Другая позиция, противоположная и принципиально меняющая суть и смысл того, что произошло в 17-м году, — это утверждение, что в революции и Гражданской войне победу одержали и пришли к власти большевики. Эта позиция — самая широко распространенная и, можно сказать, на сегодня — господствующая. Ее авторство принадлежит самим большевикам, их основоположникам. То, что у них она в ритуальной форме представлена как «победа пролетариата в союзе с беднейшим крестьянством под руководством партии большевиков», сути самой позиции не меняет. В такой форме утверждается не тот, кто победил в революции, а какая она была. На марксистско-ленинском жаргоне это сакраментальное утверждение означает, что она была социалистическая. Позиции победы в 17-м году большевиков — в ходе «заговора, переворота, путча» — всегда придерживалась белоэмигрантская и западная, так называемая буржуазная историография. Но этой же позиции придерживаются большинство наиболее известных современных западных историков и многие — собственно, почти все считающие себя либералами — наши современные соотечественники.

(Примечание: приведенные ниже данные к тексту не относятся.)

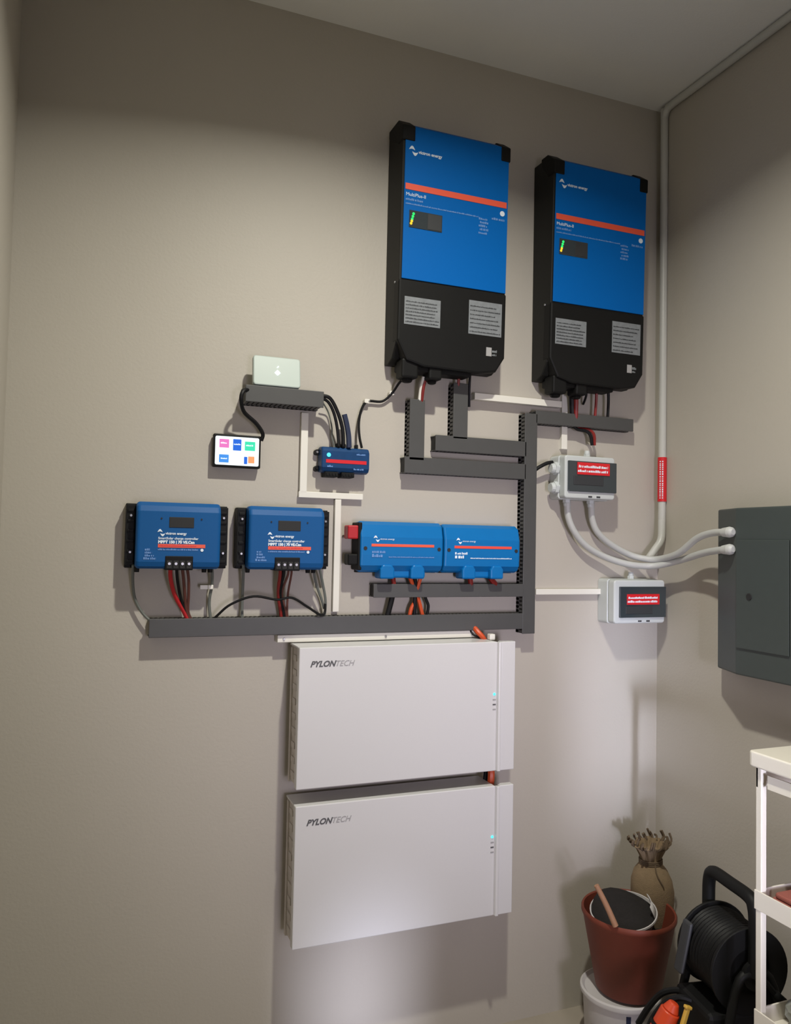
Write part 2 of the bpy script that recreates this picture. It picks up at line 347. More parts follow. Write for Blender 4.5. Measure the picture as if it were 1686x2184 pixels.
# ------------------------------------------------------------------ charge controllers
def controller(x0, x1, z0, z1, label):
    D = 0.088; wbr = 0.024
    t = thing('charge_controller', label, 'charge controller', ((x0+x1)/2, 0, z0), 'blue solar charge controllers')
    hw = (x1-x0)/2; H = z1-z0
    bm = new(); add_prism(bm, [(-0.0, 0.0), (-0.03, 0.0), (-0.03, H-0.004), (0.0, H-0.004)], 0, -hw-wbr, hw+wbr)
    obj('heatsink_plate', bm, M['black'], t, 0.002)
    for s in (-1, 1):
        bm = new()
        add_box(bm, min(s*(hw+0.002), s*(hw+wbr)), max(s*(hw+0.002), s*(hw+wbr)), -0.046, -0.030, 0.008, H-0.008)
        for k in range(6): add_box(bm, s*(hw+wbr/2)-0.008, s*(hw+wbr/2)+0.008, -0.050, -0.046, 0.015+k*0.026, 0.022+k*0.026)
        fl = obj('side_flange', bm, M['black'], t, 0.001)
        for zz in (H*0.24, H*0.79):
            bm = new(); add_cyl(bm, (s*(hw+wbr/2), -0.046, zz), (s*(hw+wbr/2), -0.054, zz), 0.0045, 0.003, 8)
            obj('screw', bm, M['screw'], fl)
    # cast body: rounded in section
    prof = [(-0.03, 0.0), (-D+0.014, 0.0), (-D+0.004, 0.006), (-D, 0.018), (-D, H-0.024), (-D+0.006, H-0.010), (-D+0.022, H), (-0.03, H)]
    bm = new(); add_prism(bm, prof, 0, -hw, hw); obj('body', bm, M['blue2'], t, 0.009, smooth=False, seg=4)
    y = -D-0.0007
    obj('display', bx(-0.026, 0.036, y-0.0008, y+0.004, H-0.065, H-0.038), M['slot'], t, 0.001)
    cx = -0.052
    bm = new(); add_swoosh(bm, cx-0.002, H-0.080, y, 0.012); obj('logo_mark', bm, M['whiteprint'], t)
    text('logo_text', 'victron energy', cx+0.018, H-0.083, y, 0.0088, M['whiteprint'], t, bold=0.0003)
    text('name_text', 'SmartSolar charge controller', cx, H-0.0955, y, 0.0085, M['whiteprint'], t, bold=0.0002)
    text('model_text', 'MPPT 150 | 70 VE.Can', cx, H-0.1055, y, 0.0098, M['whiteprint'], t, bold=0.0006)
    st = obj('stripe', bx(cx, cx+0.118, y-0.0003, y+0.001, H-0.1165, H-0.1075), M['stripe'], t)
    bm = new(); add_scrawl(bm, cx+0.004, cx+0.095, H-0.1135, 0.0035, y-0.0005); obj('stripe_print', bm, M['redlab'], st)
    bm = new(); add_scrawl(bm, cx, cx+0.10, H-0.1235, 0.0045, y)
    for k in range(4): add_scrawl(bm, -hw+0.022-0.003*(k == 3), -hw+0.034+0.005*k, H-0.125-0.0075*k, 0.006, y)
    obj('small_print', bm, M['blueprint'], t)
    bm = new(); add_cyl(bm, (cx+0.110, y+0.0004, H-0.122), (cx+0.110, y-0.0006, H-0.122), 0.004, 0.004, 10); obj('badge', bm, M['whiteprint'], t)
    for sx in (-0.045, 0.055):
        bm = new(); add_cyl(bm, (sx, y+0.001, H-0.042), (sx, y-0.001, H-0.042), 0.0022, 0.0022, 8)
        obj('status_window', bm, M['slot'], t)
    # terminal block
    tb0, tb1 = -0.033, 0.036
    tb = obj('terminal_block', bx(tb0, tb1, -D-0.003, -0.03, -0.003, 0.033), M['black'], t, 0.0015)
    for k in range(4):
        xx = tb0+0.010+k*0.0163
        bm = new(); add_box(bm, xx-0.0065, xx+0.0065, -D-0.005, -D-0.002, 0.001, 0.021); obj('terminal', bm, M['slot'], tb, 0.001)
        bm = new(); add_cyl(bm, (xx, -D-0.004, 0.0135), (xx, -D-0.0065, 0.0135), 0.0042, 0.0036, 10); obj('terminal_screw', bm, M['screw'], tb)
    for gx in (-hw+0.006, hw-0.020, hw-0.036):
        bm = new(); add_cyl(bm, (gx, -0.05, 0.004), (gx, -0.05, -0.010), 0.007, 0.006, 10)
        obj('gland', bm, M['black'], t)
    return t
controller(0.101, 0.312, 1.392, 1.563, 'blue charge controller on the far left, furthest from the inverters')
controller(0.385, 0.594, 1.392, 1.562, 'blue charge controller in the middle, beside the thin white vertical trunking')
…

Есть и якобы третья позиция, вроде бы уравновешивающая жесткость и крайности двух вышеназванных: большевики умело воспользовались недовольством масс, перехватили их основные лозунги и, взмыв на гребне революционного недовольства народа, оказались у власти. На самом деле это никакая не третья позиция, она всего лишь некое украшательство второй — победу, с опорой на массы, одержали и власть взяли большевики. В этом последнем случае акцентируются обманная сущность, притворство, жульничество большевиков. Народ же здесь представлен не в роли победителя, а в роли того, кем воспользовались.

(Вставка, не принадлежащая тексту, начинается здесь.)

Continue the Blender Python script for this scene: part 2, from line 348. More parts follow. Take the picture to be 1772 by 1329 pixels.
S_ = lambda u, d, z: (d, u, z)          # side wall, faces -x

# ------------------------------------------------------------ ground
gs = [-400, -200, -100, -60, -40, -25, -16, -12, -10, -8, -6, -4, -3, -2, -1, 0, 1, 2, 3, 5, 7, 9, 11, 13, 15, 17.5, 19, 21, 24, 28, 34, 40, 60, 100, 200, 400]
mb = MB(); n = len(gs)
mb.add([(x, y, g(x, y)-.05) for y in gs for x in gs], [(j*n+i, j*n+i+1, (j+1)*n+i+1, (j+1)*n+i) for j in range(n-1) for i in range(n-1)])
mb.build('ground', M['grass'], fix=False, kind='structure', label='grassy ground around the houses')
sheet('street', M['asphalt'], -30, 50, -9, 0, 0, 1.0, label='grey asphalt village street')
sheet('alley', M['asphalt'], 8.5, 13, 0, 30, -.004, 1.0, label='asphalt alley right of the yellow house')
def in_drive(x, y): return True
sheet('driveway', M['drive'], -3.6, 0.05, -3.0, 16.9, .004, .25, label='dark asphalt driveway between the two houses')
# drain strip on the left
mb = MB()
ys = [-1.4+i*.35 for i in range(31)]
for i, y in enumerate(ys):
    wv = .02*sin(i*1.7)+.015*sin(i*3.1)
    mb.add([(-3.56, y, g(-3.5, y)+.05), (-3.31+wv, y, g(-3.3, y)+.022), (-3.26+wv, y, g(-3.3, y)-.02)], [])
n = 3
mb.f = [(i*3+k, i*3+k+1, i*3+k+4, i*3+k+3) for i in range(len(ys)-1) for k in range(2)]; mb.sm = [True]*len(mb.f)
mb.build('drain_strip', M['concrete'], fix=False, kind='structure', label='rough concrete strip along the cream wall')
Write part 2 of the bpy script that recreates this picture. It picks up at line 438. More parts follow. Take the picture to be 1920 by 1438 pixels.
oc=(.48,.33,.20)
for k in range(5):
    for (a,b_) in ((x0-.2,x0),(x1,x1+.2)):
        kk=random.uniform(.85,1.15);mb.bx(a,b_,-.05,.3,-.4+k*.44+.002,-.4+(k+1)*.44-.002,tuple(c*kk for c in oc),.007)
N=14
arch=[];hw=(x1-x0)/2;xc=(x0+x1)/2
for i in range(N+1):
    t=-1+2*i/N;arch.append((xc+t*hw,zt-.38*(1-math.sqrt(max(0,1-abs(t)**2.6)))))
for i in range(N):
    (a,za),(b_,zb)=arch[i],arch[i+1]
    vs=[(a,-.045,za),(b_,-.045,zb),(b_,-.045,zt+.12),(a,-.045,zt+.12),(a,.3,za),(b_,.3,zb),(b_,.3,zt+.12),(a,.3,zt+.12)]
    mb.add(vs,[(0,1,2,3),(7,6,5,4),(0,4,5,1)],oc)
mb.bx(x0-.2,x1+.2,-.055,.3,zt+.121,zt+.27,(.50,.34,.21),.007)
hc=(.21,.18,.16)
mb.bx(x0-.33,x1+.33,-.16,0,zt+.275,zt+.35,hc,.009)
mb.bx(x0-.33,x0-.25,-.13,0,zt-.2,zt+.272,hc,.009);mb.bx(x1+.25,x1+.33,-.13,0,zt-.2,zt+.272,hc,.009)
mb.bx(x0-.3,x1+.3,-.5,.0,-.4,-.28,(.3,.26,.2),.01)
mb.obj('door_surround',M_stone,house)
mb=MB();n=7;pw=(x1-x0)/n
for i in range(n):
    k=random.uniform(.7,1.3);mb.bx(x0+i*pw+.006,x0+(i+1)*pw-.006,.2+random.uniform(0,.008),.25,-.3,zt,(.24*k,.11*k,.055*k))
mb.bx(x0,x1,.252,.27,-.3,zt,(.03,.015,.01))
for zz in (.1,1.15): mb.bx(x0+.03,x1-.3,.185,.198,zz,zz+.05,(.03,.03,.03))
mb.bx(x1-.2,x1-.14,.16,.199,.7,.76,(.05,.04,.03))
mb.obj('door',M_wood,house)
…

<…> Кто-то <…> возможно, упрекнет меня в том, что я, настаивая на трактовке Октября как победе большинства народа, ломлюсь в открытые двери, широко распахнутые еще классической марксистско-ленинской историографией. Она ведь вроде бы тоже за народ. Да и сторонники трактовки Октября как заговора, путча могут ткнуть пальцем, например, в ночь с 24-го на 25-е в Петрограде и будут правы, возразить им будет нечего — действительно, чем не переворот.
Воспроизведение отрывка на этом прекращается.